Just a few days ago, they were crashing. Now they appear to be already in the “manic” phase. “Mania is an extreme sense of well-being, energy and optimism,” as the Royal College puts it. Yet objectively very little has changed to explain this mood swing.
On Friday, it was the same everywhere you looked. At the time of writing, stock markets were solidly higher in London, Frankfurt and Paris. And there were gains throughout the commodity complex: in oil and gold, silver and copper, sugar, cocoa and coffee to name just a few.
Over in the government bond markets, yields were higher. And in the currency markets there were gains for those currencies that generally benefit from an upswing, like the euro and the Australian dollar, at the expense of those seen as havens in troubled times, such as the Japanese yen and the Swiss franc.
Traders and analysts have shorthand for days like this. They call it “risk on”, and their notes are peppered with references to “increased risk appetite” or “a reduction in risk aversion.”
There’s generally an excuse for this mood. In Europe this session, it was a set of rather better than expected economic growth figures from Germany, France and the euro zone as a whole in the initial three months of this year.
But that misses two important points. The first is the way all the markets are moving together, even when there’s no reason for them to do so. What, for example, is the connection between coffee and the yield on a U.S. Treasury bond?
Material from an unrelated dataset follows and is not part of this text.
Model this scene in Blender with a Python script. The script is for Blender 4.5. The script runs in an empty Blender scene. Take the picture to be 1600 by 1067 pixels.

The second is that while there’s often a time lapse in bipolar disorder between what the Royal College calls “feelings of unhappiness that won’t go away” and the following “very happy and excited” stage, in the financial markets the mood can change in a moment.
By the time you read this, risk aversion may have succeeded risk appetite. And that’s something that irritates policymakers no end. It creates instability and makes a mockery of the idea of the markets being “efficient” at setting prices.
It is a disorder in urgent need of a cure.